Yes, bushcraft skills may be necessary to have for someone that does not have common sense, which by looking at today's world may be a very large number of people. That does not however mean that if you do not posess bushcraft skills you can not survive after a disaster.


There are a few basic bushcraft skills that are a good idea to know, but they are not necessarily essential to your survival if you are prepared to handle the situation in other ways. 


Bushcraft teaches you numerous ways to make fire, for instance by rubbing two sticks together, or using a bow drill, or using a flint  and steel. But what if you don't know bushcraft, does that mean that you can't make fire? Well, possibly, if you were a complete idiot and did not stockpile a good supply of Bic lighters, or waterproof matches.

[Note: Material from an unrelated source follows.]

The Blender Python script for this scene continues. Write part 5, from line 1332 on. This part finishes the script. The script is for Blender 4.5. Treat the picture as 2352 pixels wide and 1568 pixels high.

There are much easier ways to create fire these days than rubbing two sticks together, and it doesnt have to be complicated. On a sunny day it can be as easy as using a magnifying glass or clear bottle of water to focus the energy of the sun onto a small spot to create enough heat to start a fire.


If you have common sense and use it when preparing for disasters you will have a large supply of firestarting methods that do not require you to act like a caveman to accomplish the task.


One of my favorites since my days in the Marine Corps is my trusty Zippo lighter. The Zippo was designed to be a reliable means of starting a fire back in World War II, and quite a lot of those lighters produced way back then are still around and are completely functional today. They are prized posessions of collectors around the world. I have about a dozen Zippo lighters myself, a couple of which were produced durring the war. 


A Zippo lighter is very versitile, it is made to burn lighter fluid, but in an emergency it can burn gasoline, or kerosine. It was designed to be able to use whatever fuel was available to a soldier on the battlefield.